Targeting institutional investors outside the U.S., the planned offering will consist of the sale of existing shares in the form of global depositary receipts, or GDRs, by existing shareholders, namely funds owned by Baring Vostok Capital Partners Ltd., Goldman Sachs Group's subsidiary ELQ Lux Holding, businessmen Vyacheslav Kim and Mikheil Lomtadze, as well as certain members of the company's management team. Each of the selling shareholders intends to retain a stake in the company after the IPO, which is subject to market conditions.
At least 20% of the maximum number of GDRs put up for sale by the selling shareholders will be offered for sale through the Astana International Exchange. The company is already listed on the Kazakhstan Stock Exchange.

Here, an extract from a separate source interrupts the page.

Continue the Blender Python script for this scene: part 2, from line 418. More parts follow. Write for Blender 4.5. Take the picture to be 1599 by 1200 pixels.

Morgan Stanley & Co. International PLC and Citigroup Global Markets Ltd. are acting as joint global coordinators and, along with Renaissance Capital, as joint bookrunners.
Kaspi.kz operates payments, marketplace and fintech platforms accessible through the company's Super App, a mobile application in Kazakhstan with 7.8 million monthly active users. It plans to expand its services in the medium term to neighboring countries in Central Asia and the Caucasus, and is also looking to offer online travel services by the end of 2020.
The company reported a net profit of $286 million for the first half of 2020, up 50% year over year. It plans to pay dividends annually, amounting to at least 50% of its net income calculated under international financial reporting standards.